YOUR GOAL -
Every line from the top of the records through the line containing "S = bpy.context.scene; COL = S.collection" should be retyped exactly; the pictures should not.

────

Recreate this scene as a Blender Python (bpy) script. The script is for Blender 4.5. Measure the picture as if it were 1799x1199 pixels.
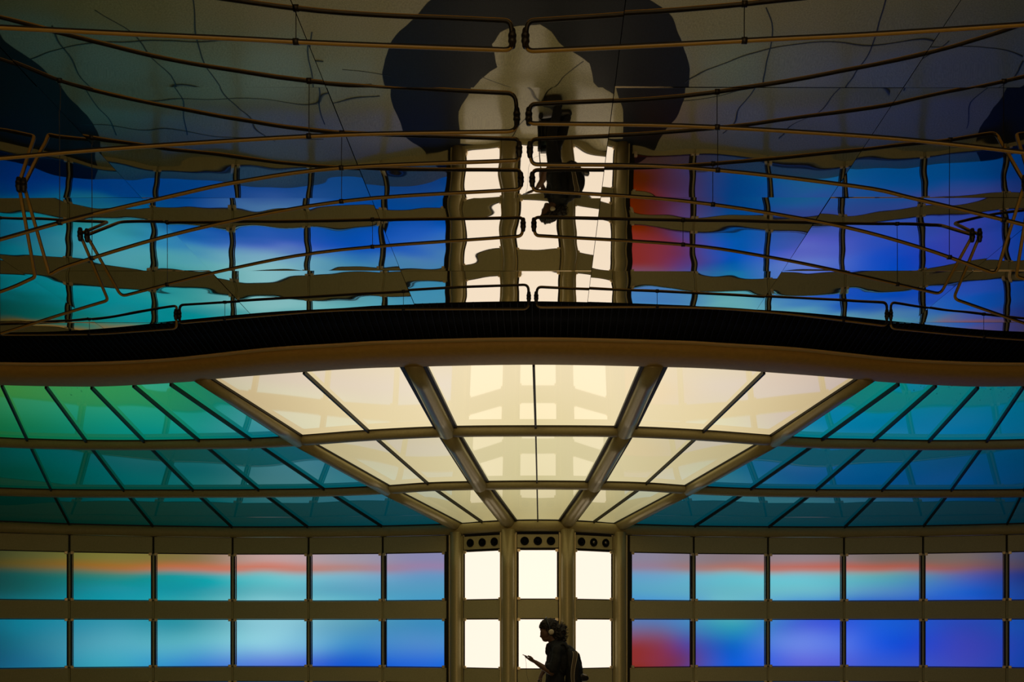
import bpy, bmesh, math, random
from mathutils import Vector, Matrix, noise
random.seed(7)
for o in list(bpy.data.objects): bpy.data.objects.remove(o)
S = bpy.context.scene; COL = S.collection

# ------------------------------------------------------------------ camera
K = 2.63/342.0            # metres per working unit
F = 1650.0                # focal length in pixels (1799 wide frame); wall crest stands F units from the camera
CX, CY = 959.6, 1106.0    # vanishing point of the level, square-on view
CAMX = 14.8; ZF = -196.0  # camera off the bay's axis; floor level relative to the eye
ZM = 342.0                # mirror ceiling level
def W(X, d, Z): return Vector((X*K, d*F*K, (Z-ZF)*K))
def B(x, y, Z):           # plan a point seen at (x, y) whose level Z is known
    d = Z/(CY-y); return ((x-CX)*d+CAMX, d)
cam = bpy.data.objects.new('camera', bpy.data.cameras.new('camera')); COL.objects.link(cam)
cam.location = W(CAMX, 0, 0); cam.rotation_euler = (math.pi/2, 0, 0)
cam.data.sensor_width = 36; cam.data.lens = F/1799*36
cam.data.shift_x = -(CX-899.5)/1799; cam.data.shift_y = (CY-599.5)/1799
cam.data.clip_start = 0.02; S.camera = cam
# ------------------------------------------------------------------ world, exposure
w = bpy.data.worlds.new('world'); S.world = w; w.use_nodes = True
w.node_tree.nodes['Background'].inputs[0].default_value = (0.010, 0.007, 0.004, 1)
w.node_tree.nodes['Background'].inputs[1].default_value = 0.25
S.view_settings.view_transform = 'Standard'; S.view_settings.look = 'None'
S.view_settings.exposure = 0.0; S.view_settings.gamma = 1.0
S.view_settings.use_curve_mapping = False
S.cycles.max_bounces = 8; S.cycles.transparent_max_bounces = 12; S.cycles.glossy_bounces = 5
S.cycles.sample_clamp_indirect = 3.0
STRUCT_ALB = (0.44, 0.36, 0.16)

# ------------------------------------------------------------------ helpers
def s2l(c):
    return tuple(((v/255/12.92) if v/255 <= .04045 else ((v/255+.055)/1.055)**2.4) for v in c)
def mat(name, base=(.5,.5,.5), rough=.5, metal=0, spec=.5, emis=None, es=0, nscale=None, namt=.1, bump=0, coat=0):
    m = bpy.data.materials.new(name); m.use_nodes = True
    nt = m.node_tree; p = nt.nodes['Principled BSDF']
    p.inputs['Base Color'].default_value = (*base, 1); p.inputs['Roughness'].default_value = rough
    p.inputs['Metallic'].default_value = metal; p.inputs['Specular IOR Level'].default_value = spec
    p.inputs['Coat Weight'].default_value = coat
    if emis: p.inputs['Emission Color'].default_value = (*emis, 1); p.inputs['Emission Strength'].default_value = es
    if nscale:
        tc = nt.nodes.new('ShaderNodeTexCoord'); n = nt.nodes.new('ShaderNodeTexNoise')
        n.inputs['Scale'].default_value = nscale; n.inputs['Detail'].default_value = 5
        nt.links.new(tc.outputs['Object'], n.inputs['Vector'])
        r = nt.nodes.new('ShaderNodeValToRGB')
        r.color_ramp.elements[0].color = (*[c*(1-namt) for c in base], 1)
        r.color_ramp.elements[1].color = (*[min(1, c*(1+namt)) for c in base], 1)
        r.color_ramp.elements[0].position = .3; r.color_ramp.elements[1].position = .7
        nt.links.new(n.outputs['Fac'], r.inputs[0]); nt.links.new(r.outputs[0], p.inputs['Base Color'])
        if bump:
            b = nt.nodes.new('ShaderNodeBump'); b.inputs['Strength'].default_value = .5; b.inputs['Distance'].default_value = bump
            nt.links.new(n.outputs['Fac'], b.inputs['Height']); nt.links.new(b.outputs[0], p.inputs['Normal'])
    return m
def obj(name, me, m=None, parent=None, smooth=False):
    if isinstance(me, bmesh.types.BMesh):
        bm = me; me = bpy.data.meshes.new(name); bmesh.ops.recalc_face_normals(bm, faces=bm.faces[:]); bm.to_mesh(me); bm.free()
    if m is not None and not me.materials: me.materials.append(m)
    if smooth: me.shade_smooth()
    o = bpy.data.objects.new(name, me); COL.objects.link(o)
    if parent:
        o.parent = parent
        o.matrix_parent_inverse = parent.matrix_basis.inverted() if parent.type == 'EMPTY' and parent.location.length else Matrix()
    return o
def empty(name, loc=(0,0,0)):
    o = bpy.data.objects.new(name, None); COL.objects.link(o); o.location = loc; o.empty_display_size = .05; return o
def tag(o, label=None, cat=None, group=None, kind=None):
    if label: o['label'] = label
    if cat: o['category'] = cat
    if group: o['group'] = group
    if kind: o['kind'] = kind
    return o
def hexa(bm, c):   # 8 corners: bottom ring 4, top ring 4
    v = [bm.verts.new(p) for p in c]
    for f in ((0,1,2,3),(7,6,5,4),(0,4,5,1),(1,5,6,2),(2,6,7,3),(3,7,4,0)): bm.faces.new([v[i] for i in f])
def box(bm, c, s, M=None):
    x, y, z = s[0]/2, s[1]/2, s[2]/2
    pts = [Vector((a*x, b*y, e*z)) for e in (-1,1) for a,b in ((-1,-1),(1,-1),(1,1),(-1,1))]
    if M: pts = [M @ p for p in pts]
    hexa(bm, [p+Vector(c) for p in pts])
def wallbox(bm, A, Bp, z0, z1, y0, y1):
    """box along the wall line A->B (plan tuples X,d) from level z0 to z1, from y0 to y1 units behind the line"""
    a = W(A[0], A[1], z0); b = W(Bp[0], Bp[1], z0); t = (b-a).normalized(); n = Vector((-t.y, t.x, 0))
    if n.y < 0: n = -n
    h = Vector((0,0,(z1-z0)*K)); p = [a+n*y0*K, b+n*y0*K, b+n*y1*K, a+n*y1*K]
    hexa(bm, p+[q+h for q in p])
def frames(pts):
    out = []; up0 = None
    for i, p in enumerate(pts):
        t = (pts[min(i+1,len(pts)-1)]-pts[max(i-1,0)]).normalized()
        if up0 is None:
            up0 = Vector((0,0,1)) if abs(t.z) < .9 else Vector((0,1,0))
        u = (up0 - t*up0.dot(t)).normalized(); up0 = u
        out.append((p, t.cross(u).normalized(), u))
    return out
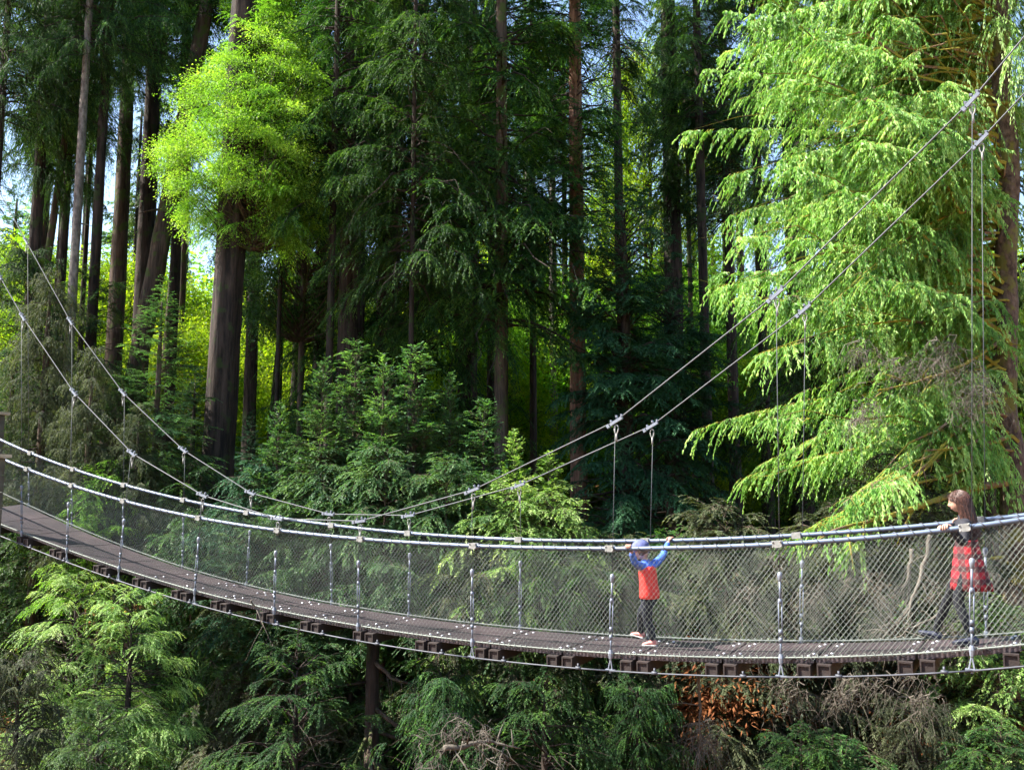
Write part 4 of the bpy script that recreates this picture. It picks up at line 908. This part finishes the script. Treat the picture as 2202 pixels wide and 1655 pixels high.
# ------------------------------------------------------------------ the two children on the bridge
def skinned(V_, E_, R_, sub=2, root=0):
    """grow a smooth tapering surface round a skeleton; returns numpy vertices and faces"""
    me = bpy.data.meshes.new('skeleton'); me.from_pydata([tuple(v) for v in V_], E_, []); me.update()
    o = bpy.data.objects.new('skeleton', me); COL.objects.link(o)
    o.modifiers.new('skin', 'SKIN'); s = o.modifiers.new('sub', 'SUBSURF'); s.levels = sub; s.render_levels = sub
    if not me.skin_vertices:
        bm = bmesh.new(); bm.from_mesh(me); bm.verts.layers.skin.verify(); bm.to_mesh(me); bm.free()
    for i, r_ in enumerate(R_):
        sv = me.skin_vertices[0].data[i]; sv.radius = (r_, r_) if np.isscalar(r_) else r_; sv.use_root = i == root
    dg = bpy.context.evaluated_depsgraph_get(); ev = o.evaluated_get(dg); m2 = ev.to_mesh()
    v = np.array([x.co[:] for x in m2.vertices]); f = [tuple(p.vertices) for p in m2.polygons]
    ev.to_mesh_clear(); bpy.data.objects.remove(o); bpy.data.meshes.remove(me)
    return v, f
class Body:
    def __init__(s, O, name, label):
        s.O = np.asarray(O); s.A = np.stack([-d3, -n3, z3], 0); s.root = empty(name, tuple(O)); tag(s.root, label, 'person')
        s.I = unit(np.array((0, 0, 1.)))
    def w(s, p): return np.asarray(p, float) @ s.A                     # local -> relative world
    def mesh(s, name, parts, mat, parent=None):
        mb = MB()
        for v, f in parts:
            v = s.w(v); q = [x for x in f if len(x) == 4]; t = [x for x in f if len(x) == 3]; mb.add(v, q, t)
        return mb.build(name, mat, parent or s.root, True)
    def local(s, P): return (np.asarray(P) - s.O) @ s.A.T
def loft(rings, seg=28, wave=0, nw=7, seed=0, cap=True):
    """closed loft of elliptical rings (x, y, z, rx, ry)"""
    th = np.arange(seg) / seg * 2 * np.pi; v = []
    for k, (x, y, z, rx, ry) in enumerate(rings):
        a = wave * (k / (len(rings) - 1)) ** 1.5; m_ = 1 + a * np.sin(th * nw + seed + .3 * k)
        v += [(x + rx * c * q, y + ry * s_ * q, z) for c, s_, q in zip(np.cos(th), np.sin(th), m_)]
    f = [(k * seg + j, k * seg + (j + 1) % seg, (k + 1) * seg + (j + 1) % seg, (k + 1) * seg + j) for k in range(len(rings) - 1) for j in range(seg)]
    if cap:
        n = len(v); v += [rings[0][:3], rings[-1][:3]]
        f += [(n, (j + 1) % seg, j) for j in range(seg)] + [(n + 1, (len(rings) - 1) * seg + j, (len(rings) - 1) * seg + (j + 1) % seg) for j in range(seg)]
    return np.array(v), f
def ell(c, r, R=None, seg=16, rings=10):
    m_ = MB(); m_.ellipsoid(c, r, seg, rings, R); return m_.v[0], [tuple(x) for x in m_.q[0]]
def head(c, size, fwd, up, yaw_ears=True):
    """head with brow, nose, chin and ears; size = height"""
    fwd, up = unit(fwd), unit(up); side = np.cross(up, fwd); up = np.cross(fwd, side)
    th = np.linspace(0, 2 * np.pi, 40, endpoint=False); ph = np.linspace(0, np.pi, 29); v = []
    for p_ in ph:
        for t_ in th:
            x, y, z = math.sin(p_) * math.cos(t_), math.sin(p_) * math.sin(t_), math.cos(p_)
            k = 1 - .32 * max(0, -z - .15) ** 1.2 * (1 if x > -.2 else .6); X_ = x * .47; Y_ = y * .37 * k; Z_ = z * .5
            if x > 0:
                X_ += .085 * math.exp(-((y / .16) ** 2 + ((z + .12) / .16) ** 2))          # nose
                X_ -= .035 * math.exp(-(((abs(y) - .38) / .2) ** 2 + ((z - .08) / .12) ** 2))  # eye hollows
                X_ += .03 * math.exp(-((y / .3) ** 2 + ((z + .48) / .07) ** 2))             # lips
                X_ += .04 * math.exp(-((y / .3) ** 2 + ((z + .8) / .15) ** 2))              # chin
            X_ *= 1 if z > -.3 or x > 0 else 1 - .45 * (-z - .3)
            v.append(np.asarray(c) + size * (fwd * X_ + side * Y_ + up * Z_))
    f = [(i * 40 + j, (i + 1) * 40 + j, (i + 1) * 40 + (j + 1) % 40, i * 40 + (j + 1) % 40) for i in range(28) for j in range(40)]
    parts = [(np.array(v), f)]
    Rm = np.stack([fwd, side, up], 1)
    for s_ in (-1, 1): parts.append(ell(np.asarray(c) + size * (-.03 * fwd + side * s_ * .37 - .04 * up), (size * .07, size * .03, size * .12), Rm, 10, 6))
    eyes = [ell(np.asarray(c) + size * (fwd * .415 + side * s_ * .15 + up * .045), (size * .02, size * .045, size * .022), Rm, 8, 5) for s_ in (-1, 1)]
    mouth = [ell(np.asarray(c) + size * (fwd * .43 - up * .24), (size * .025, size * .09, size * .018), Rm, 8, 5)]
    return parts, eyes, mouth, (fwd, side, up)
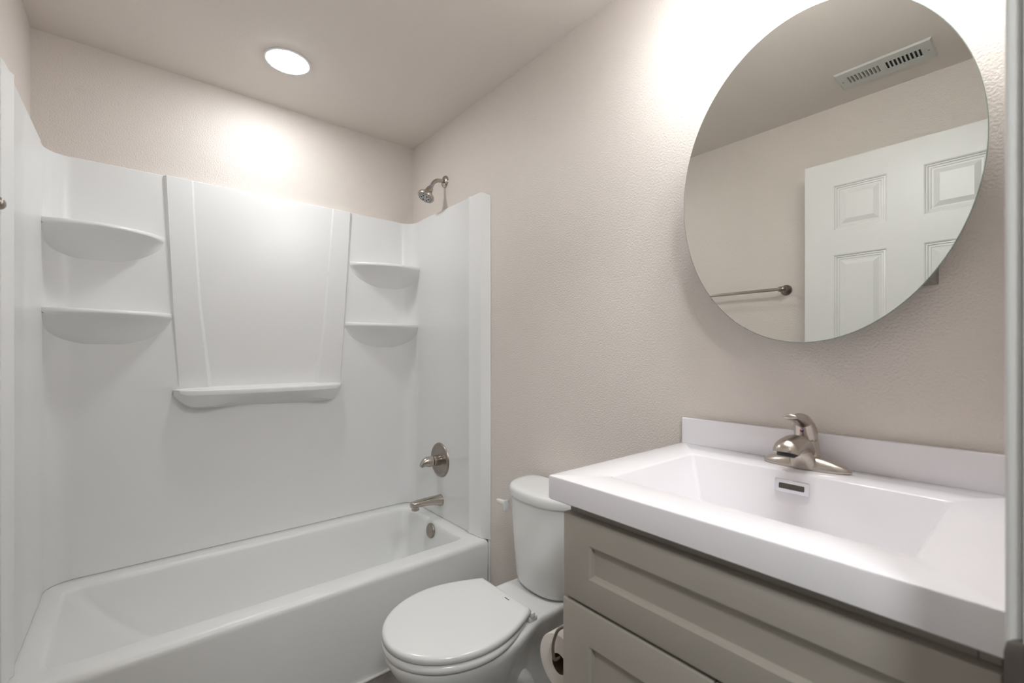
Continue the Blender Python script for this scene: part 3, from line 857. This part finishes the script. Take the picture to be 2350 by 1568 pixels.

────

RESPONSE TO THIS TASK -
Recreate this scene as a Blender Python (bpy) script. The script is for Blender 4.5. Measure the picture as if it were 1799x1199 pixels.
import bpy, bmesh, math, random
from mathutils import Vector, Matrix, noise
random.seed(7)
for o in list(bpy.data.objects): bpy.data.objects.remove(o)
S = bpy.context.scene; COL = S.collection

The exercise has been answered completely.